Ob Porträt- oder Pressefotografie: Barbara Klemm sieht die Welt in Schwarz-weiß - ihr Markenzeichen. Weil sich Bildinhalte schneller vermitteln, sagt sie. Und auch im Zeitalter der Digitaltechnik benutzt sie beharrlich eine Spiegelreflexkamera, vergrößert ihre Bilder selbst, im Labor.

"Das ist sozusagen die Tonwerte richtig zu legen, dass ein Bild abgerundet ist, dass der Himmel nicht ausbricht, sondern einen Ton drin hat, das kann man mit Nachbelichten beim Vergrößern herstellen und dass eben auch die Grauwerte, dass das Schwarz richtig Schwarz kommt und die Zwischentöne gut kommen – das sind Dinge, die für mich der 2. Schritt zu einem guten Bild sind. Das Wichtigste ist natürlich die Aufnahme, aber das Zweite ist die Arbeit in der Dunkelkammer."

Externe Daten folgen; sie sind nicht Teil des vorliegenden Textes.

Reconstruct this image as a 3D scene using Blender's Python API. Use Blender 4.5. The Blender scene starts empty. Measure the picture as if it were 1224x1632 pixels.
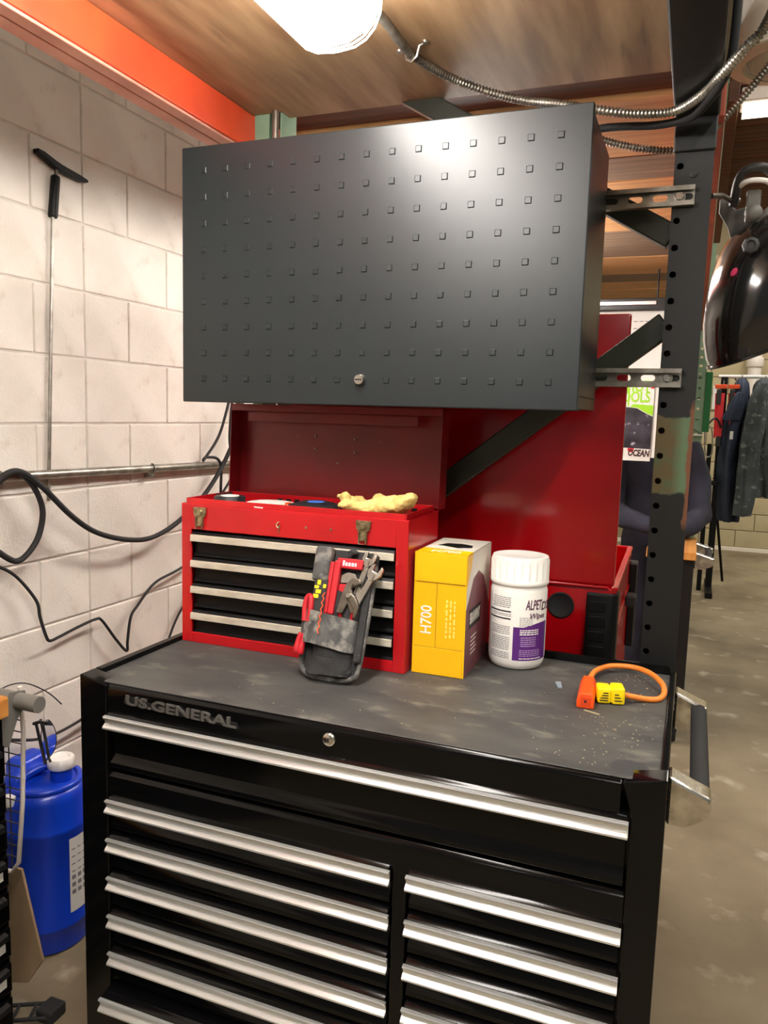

Entstanden ist ein beachtliches Oeuvre, das mehr Zwischentöne offenbart als jede Farbfotografie, zumal Barbara Klemm den Blick für das Subtile hat. Das, die nötige Distanz zu dem Ereignis – und den Respekt, den sie ihren Protagonisten zollt:

"Jemanden verzerrt zu zeigen, das ist wirklich sehr leicht in der Fotografie zu machen – aber das war nie meine Sache, deswegen war das für mich auch kein Thema. Man muss erstmal vorurteilslos an die Sache rangehen, man muss seinen eigenen Standpunkt haben. Und manchmal muss man den revidieren – das ist auch eine Erfahrung, die man da macht – und dann denke ich, kommt man da schon ganz gut zurecht."